Nick Cave & Warren Ellis’s Carnage reviewed

Read MOJO's verdict on Nick Cave's surprise lockdown album.

Cave & Ellis

by Grayson Haver Currin |
Published on

NICK CAVE IS NOT shy about the fellow feeling he shares with Warren Ellis. When the multi-instrumental Ellis first played with The Bad Seeds in the early ’90s, he was just starting life alongside The Dirty Three. Cave spotted in Ellis a ceaseless swirl of ideas and inspirations, leading to Ellis’s near quarter-century as a Bad Seed, a string of scores together, and an enduring bond with the famously fractious songwriter. “There is a certain sanctity in this friendship in that it has traversed all manner of troubles,” Cave wrote in his Red Hand Files in 2018. “When one of us is in trouble, the other comes a-running.”

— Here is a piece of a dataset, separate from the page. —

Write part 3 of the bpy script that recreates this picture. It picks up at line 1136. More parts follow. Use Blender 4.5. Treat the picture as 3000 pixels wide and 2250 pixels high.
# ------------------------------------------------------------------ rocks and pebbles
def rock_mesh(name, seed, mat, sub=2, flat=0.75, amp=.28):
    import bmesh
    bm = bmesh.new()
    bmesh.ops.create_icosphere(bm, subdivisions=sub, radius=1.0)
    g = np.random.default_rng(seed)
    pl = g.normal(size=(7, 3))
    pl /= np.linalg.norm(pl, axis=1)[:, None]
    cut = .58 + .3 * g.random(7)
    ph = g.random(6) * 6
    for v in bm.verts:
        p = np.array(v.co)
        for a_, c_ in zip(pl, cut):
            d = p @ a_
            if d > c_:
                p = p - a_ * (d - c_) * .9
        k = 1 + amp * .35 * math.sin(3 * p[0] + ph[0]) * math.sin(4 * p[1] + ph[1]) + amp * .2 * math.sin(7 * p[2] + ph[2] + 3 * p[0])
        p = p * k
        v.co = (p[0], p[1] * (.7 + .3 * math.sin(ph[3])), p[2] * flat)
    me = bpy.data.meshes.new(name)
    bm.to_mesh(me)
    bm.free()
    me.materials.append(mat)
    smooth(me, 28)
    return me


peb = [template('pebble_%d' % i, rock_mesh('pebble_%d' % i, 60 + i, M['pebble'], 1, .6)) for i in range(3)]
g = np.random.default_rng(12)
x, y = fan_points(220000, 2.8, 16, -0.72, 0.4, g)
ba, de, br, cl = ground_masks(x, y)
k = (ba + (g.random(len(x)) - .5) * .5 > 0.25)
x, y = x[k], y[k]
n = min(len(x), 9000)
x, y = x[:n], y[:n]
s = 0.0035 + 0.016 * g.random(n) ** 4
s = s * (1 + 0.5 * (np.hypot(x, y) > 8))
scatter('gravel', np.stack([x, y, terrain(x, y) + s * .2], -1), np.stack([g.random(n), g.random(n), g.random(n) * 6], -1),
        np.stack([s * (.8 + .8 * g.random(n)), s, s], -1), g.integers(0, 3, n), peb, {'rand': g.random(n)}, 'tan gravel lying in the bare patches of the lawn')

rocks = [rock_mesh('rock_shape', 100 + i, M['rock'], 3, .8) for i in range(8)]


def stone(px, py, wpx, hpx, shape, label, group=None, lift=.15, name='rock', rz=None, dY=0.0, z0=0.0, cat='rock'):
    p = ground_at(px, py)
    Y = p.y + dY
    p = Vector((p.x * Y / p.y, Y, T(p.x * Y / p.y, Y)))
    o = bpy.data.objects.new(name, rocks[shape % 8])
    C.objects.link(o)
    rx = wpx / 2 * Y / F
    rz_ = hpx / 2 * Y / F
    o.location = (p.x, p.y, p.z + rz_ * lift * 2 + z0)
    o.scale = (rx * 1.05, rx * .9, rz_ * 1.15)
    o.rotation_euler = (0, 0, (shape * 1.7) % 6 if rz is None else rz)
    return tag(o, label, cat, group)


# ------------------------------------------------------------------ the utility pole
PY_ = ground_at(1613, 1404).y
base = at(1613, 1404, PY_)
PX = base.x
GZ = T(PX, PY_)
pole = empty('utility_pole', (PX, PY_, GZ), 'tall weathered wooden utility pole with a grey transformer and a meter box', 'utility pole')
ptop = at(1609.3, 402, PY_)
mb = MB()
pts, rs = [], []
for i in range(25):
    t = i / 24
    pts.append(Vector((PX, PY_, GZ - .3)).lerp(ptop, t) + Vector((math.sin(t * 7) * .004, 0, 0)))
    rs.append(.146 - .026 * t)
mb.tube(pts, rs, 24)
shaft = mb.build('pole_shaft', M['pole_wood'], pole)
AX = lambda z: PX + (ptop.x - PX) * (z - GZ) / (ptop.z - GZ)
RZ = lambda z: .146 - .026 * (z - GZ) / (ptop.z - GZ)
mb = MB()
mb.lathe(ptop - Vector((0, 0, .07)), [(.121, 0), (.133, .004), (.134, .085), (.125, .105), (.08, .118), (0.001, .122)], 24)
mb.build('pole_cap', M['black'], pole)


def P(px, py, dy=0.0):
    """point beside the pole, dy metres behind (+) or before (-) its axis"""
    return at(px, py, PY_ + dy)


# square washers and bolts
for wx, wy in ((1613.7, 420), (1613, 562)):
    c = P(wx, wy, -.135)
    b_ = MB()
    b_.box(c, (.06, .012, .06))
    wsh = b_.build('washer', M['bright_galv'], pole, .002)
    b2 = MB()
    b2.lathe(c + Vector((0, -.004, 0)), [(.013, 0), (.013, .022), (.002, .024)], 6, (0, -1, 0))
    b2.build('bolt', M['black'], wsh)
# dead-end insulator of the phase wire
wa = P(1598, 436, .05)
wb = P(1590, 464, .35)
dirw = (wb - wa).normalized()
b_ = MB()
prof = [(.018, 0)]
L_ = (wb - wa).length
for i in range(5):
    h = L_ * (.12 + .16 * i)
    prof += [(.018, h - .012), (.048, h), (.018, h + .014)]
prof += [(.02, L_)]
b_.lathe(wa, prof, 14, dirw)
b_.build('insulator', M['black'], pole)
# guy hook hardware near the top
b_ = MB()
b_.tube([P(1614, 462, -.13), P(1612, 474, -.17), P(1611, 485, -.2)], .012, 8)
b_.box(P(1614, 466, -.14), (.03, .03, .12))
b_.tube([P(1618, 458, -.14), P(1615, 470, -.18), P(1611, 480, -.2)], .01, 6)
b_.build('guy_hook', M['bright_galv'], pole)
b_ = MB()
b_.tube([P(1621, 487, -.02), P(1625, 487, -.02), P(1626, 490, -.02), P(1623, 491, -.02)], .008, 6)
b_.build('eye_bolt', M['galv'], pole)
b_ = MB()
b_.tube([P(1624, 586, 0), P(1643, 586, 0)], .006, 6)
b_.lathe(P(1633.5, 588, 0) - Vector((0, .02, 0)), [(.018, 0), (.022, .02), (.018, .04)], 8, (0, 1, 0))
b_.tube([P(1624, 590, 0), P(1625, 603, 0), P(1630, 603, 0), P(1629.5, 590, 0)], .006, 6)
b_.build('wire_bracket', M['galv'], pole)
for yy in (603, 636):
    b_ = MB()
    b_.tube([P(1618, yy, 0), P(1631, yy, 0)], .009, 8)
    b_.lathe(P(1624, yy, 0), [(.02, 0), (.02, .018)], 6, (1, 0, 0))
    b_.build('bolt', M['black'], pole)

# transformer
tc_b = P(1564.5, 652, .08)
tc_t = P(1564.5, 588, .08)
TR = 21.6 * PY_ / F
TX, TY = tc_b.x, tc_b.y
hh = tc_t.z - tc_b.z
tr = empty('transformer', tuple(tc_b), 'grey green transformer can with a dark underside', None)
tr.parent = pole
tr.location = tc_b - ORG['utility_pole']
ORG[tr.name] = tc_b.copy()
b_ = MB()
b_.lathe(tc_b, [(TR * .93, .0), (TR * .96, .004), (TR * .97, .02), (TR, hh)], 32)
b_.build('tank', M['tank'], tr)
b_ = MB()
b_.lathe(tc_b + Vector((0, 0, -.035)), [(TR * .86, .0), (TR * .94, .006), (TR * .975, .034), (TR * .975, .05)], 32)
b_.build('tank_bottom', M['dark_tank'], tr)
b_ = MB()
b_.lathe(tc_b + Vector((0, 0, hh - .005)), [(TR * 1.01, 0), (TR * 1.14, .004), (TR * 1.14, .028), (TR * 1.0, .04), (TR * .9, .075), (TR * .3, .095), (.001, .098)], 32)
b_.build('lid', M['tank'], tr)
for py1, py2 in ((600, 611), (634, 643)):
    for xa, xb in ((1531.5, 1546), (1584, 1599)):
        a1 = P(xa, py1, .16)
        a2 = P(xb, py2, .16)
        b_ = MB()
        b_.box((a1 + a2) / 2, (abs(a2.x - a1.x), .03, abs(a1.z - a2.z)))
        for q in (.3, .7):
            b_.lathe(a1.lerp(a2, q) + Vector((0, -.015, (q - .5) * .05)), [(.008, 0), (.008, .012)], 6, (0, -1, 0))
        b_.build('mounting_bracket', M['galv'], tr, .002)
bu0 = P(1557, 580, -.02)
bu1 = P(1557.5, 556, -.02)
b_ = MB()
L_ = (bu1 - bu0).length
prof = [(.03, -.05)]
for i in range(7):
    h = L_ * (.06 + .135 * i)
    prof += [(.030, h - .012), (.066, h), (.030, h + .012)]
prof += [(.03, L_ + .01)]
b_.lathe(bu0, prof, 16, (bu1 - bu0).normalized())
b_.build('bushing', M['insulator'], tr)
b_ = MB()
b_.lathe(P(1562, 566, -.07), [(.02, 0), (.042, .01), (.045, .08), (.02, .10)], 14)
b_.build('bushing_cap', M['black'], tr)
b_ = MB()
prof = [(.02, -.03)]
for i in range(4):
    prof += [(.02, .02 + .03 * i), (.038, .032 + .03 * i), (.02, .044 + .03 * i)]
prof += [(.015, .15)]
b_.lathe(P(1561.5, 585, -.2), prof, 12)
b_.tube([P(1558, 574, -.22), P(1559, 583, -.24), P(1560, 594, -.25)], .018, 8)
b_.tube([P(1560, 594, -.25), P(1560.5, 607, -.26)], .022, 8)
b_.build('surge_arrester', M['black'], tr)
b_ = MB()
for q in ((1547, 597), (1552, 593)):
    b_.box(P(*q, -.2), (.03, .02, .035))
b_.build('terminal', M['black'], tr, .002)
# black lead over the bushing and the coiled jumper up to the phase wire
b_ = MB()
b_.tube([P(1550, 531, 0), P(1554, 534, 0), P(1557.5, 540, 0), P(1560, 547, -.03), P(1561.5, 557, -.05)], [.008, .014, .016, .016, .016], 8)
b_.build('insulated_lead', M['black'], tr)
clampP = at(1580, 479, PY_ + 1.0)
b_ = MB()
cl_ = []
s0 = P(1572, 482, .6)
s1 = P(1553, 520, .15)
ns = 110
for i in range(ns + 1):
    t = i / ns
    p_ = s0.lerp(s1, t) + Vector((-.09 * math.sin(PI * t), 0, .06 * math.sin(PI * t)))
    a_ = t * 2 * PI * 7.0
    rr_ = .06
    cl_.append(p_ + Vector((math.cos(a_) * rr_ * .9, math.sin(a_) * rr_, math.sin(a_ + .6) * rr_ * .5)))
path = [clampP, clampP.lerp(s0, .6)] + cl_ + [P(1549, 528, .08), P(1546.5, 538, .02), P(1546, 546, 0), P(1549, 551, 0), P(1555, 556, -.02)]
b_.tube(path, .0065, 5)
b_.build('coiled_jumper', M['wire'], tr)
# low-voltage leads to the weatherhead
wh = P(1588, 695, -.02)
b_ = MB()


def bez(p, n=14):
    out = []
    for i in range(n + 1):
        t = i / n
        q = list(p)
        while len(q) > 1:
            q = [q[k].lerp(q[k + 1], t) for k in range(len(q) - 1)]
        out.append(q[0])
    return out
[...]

Has this year of quarantine, social upheaval, and prevailing unease been anything if not trouble? Cave and Ellis ran toward each other, it seems, ruminating on the headlines, and writing and recording their first studio album as a pair while in the throes of lockdown. The eight-song result, Carnage (Goliath Records LTD), is a jarring and gorgeous reminder that our suffering is neither new nor negligible, or, as Cave growls during the gothic paroxysm Old Time, that “history has dragged us down to our knees.” Yet, no matter how tired we are of cancelled plans or the humdrum view from our window, we keep reaching for the sanctity of friendship, for the promise of anything better than now.

Despite the limited line-up, the palette of Carnage feels familiar from 2019’s harrowing Ghosteen – throbbing electronics, abrasive strings, warped voices, occasional lullabies. The title track is a world-weary tone poem, its minimalist lurch repeating “like a raincloud that keeps circling overhead.” With its woozy synthesizers, somnolent strings, and tired croon, the balladic Albuquerque laments our homebound existence, looking for escape and romance in our dreams.

Carnage sleeve

But the true power of Carnage comes when the pair puncture those clouds. Cave enters demented Pentecostal mode for Scattered Ground, his anguished voice trying to will him into being whole. In the back half of the seething White Elephant, Cave and a gospel choir reach for redemption: “We’re all coming home/For a while,” they assure us, jubilant with the word.

More than clashing sonics or soaring hymns or pervasive anxiety (and the quest to overcome it), the quality that best defines Carnage might be Cave’s reckoning with the unknown, or his recognition of the unknowable. “There are some people trying to find out who/There are some people trying to find out why,” he mutters, over Ellis’s inquisitive drone. “What am I to believe?” he sighs, to start the finale.

Indeed, what should you make of the fallen statue uttering the last words of George Floyd in White Elephant only to be kicked into the sea, or the violent “Botticelli Venus with a penis” one verse later? And to what do you cling when everyone has vanished, perhaps including you, as in Lavender Fields? In their case, at least, you run to each other, in hopes of making any sense of any of this.